If You're a Bond Investor, Beware of the Seesaw
Comment of the Day

July 23 2013

Commentary by David Fuller

If You're a Bond Investor, Beware of the Seesaw

Here is a sample from this important study by the Securities and Exchange Commission, reported by the NYT & IHT (may require subscription registration, a PDF is in the Subscriber's Area)
Lately, though, the S.E.C. has been giving a warning of a different sort. Bearing the general title "Interest Rate Risk," this latest bulletinis a cry for understanding. It's about bonds, and for most people, the subject is confounding.

The problem isn't a new scam but a lack of knowledge about how bonds work, which can be dangerous in a time of rising interest rates. In its bulletin, the agency points out that investors need to understand that when rates rise, bond prices generally fall. This inverse relationship is a fact of life in the bond market. Like gravity in the physical world, it's constant, powerful and important.

But outside trading floors, business schools, banks and brokerage firms, bond dynamics are fairly obscure, surveys find. That's troubling in a time like this, said Lori Schock, director of the agency's Office of Investor Education and Advocacy. "We're not predicting what's going to happen to interest rates or when," she said, "but we do know that rates can't go much lower. And we know that they can go a lot higher."

If interest rates do go higher, most people don't understand how that will affect bonds. A 2012 financial literacy survey by the Finra Investor Education Foundation asked this question: "If interest rates rise, what will typically happen to bond prices?" Prices will fall, but only 28 percent of adult Americans in the survey answered correctly. Finra ran the same survey in 2009 and got the same results.

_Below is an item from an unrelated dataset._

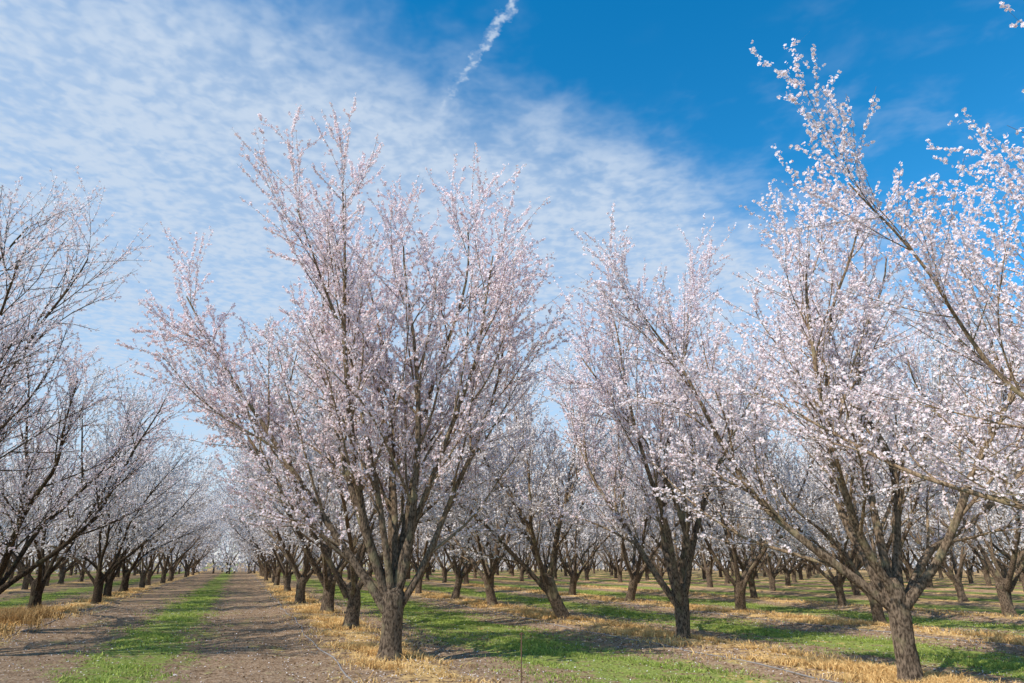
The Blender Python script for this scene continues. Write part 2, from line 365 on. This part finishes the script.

The Finra survey found that financial literacy levels were generally very low. On its Web site, it offers a five-question quiz, with questions drawn from the survey - none requiring computations, just an understanding of basic concepts. Only 14 percent get them all right, it says. (The average number of correct answers is between 2 and 3.)

As far as bonds go, Ms. Schock said, one way to visualize the relationship of interest rates and prices is to think of what she calls "a teeter-totter." She's from Indiana. In Queens, where I come from, we call it a seesaw. Whatever you call it in your playground, imagine interest rates sitting on one side of a plank and bond prices clinging to the other. When one side rises, the other falls.

And:

It's important right now because interest rates have risen since the spring, and, therefore, prices have fallen. If you don't understand the relationship between prices and rates (often called yields) you could hurt yourself "by reaching for yield, buying bonds that you think are going to pay you more interest, only to see rates go up further, so the value of your bonds will fall," Ms. Schock said.

Many people are in danger of getting hurt this way. "We're concerned that many people might mistakenly think that there's safety in investing in bonds," she said, "when there's actually a fairly good chance of running into trouble with interest rate risk now."

EVEN Treasury bonds are affected by interest rate risk, although the federal government backs these bonds and will pay all the principal and interest if you hold them to maturity. Such high-quality bonds are safe in many ways, especially in comparison with other assets.

David Fuller's view I was briefly surprised that so many US investors who hold bonds appear to be unaware of the risks when interest rates raise… at least until I thought about it. The majority of them were probably highly successful people who succeeded in various careers, and then opted for the lower volatility of bonds relative to shares, plus the fixed yields, when investing their savings during the 30-year plus environment of falling interest rates.

People in a number of other countries will have followed similar policies in their markets. They also benefited from very lengthy secular bull markets in fixed interest investments (Bunds, Gilts, JGBs & Australian bonds). This can dull the senses and cause one to overstay when the fundamentals which drove the bull trend are beginning to change. Even the most experienced and successful investment managers can be susceptible to this problem.

Investors who plan to hold their bonds to maturity may tolerate the swings when rates rise, as the article above points out. However, many of the enormous bond funds are likely to become forced sellers as some holders decide to lower their exposure. This will drive rates up more rapidly than most people expect, as we saw from early May to early July.

Those rises will frighten more investors, tempting some of them to sell. Others, who missed out on the bond bull markets, may be tempted to buy as the secular bear which follows every secular bull develops. There are also some leveraged positions in these markets which will add to the volatility as rates in the US generally rise over the next several years.

Currently, the rally in government bond yields appears to have peaked for the short to potentially medium term, and is likely to pull back in a reaction and consolidation phase. Mr Bernanke and his successor will try to delay or at least slow the rise in yields, and he should have some success in this respect. If so, that will present another opportunity to reduce exposure in the fixed interest markets, for those who do not wish to hold their positions to maturity. However, it is very unlikely that yields will retest their lows, as that would require a significant deterioration in the global economy from current levels. It is an uncertain world but that seems unlikely, based on what we know today.

The period of maximum risk for investors in long-dated bonds will occur after quantitative easing (QE) and its variations in Europe and Japan are phased out, and both GDP growth and inflation are rising.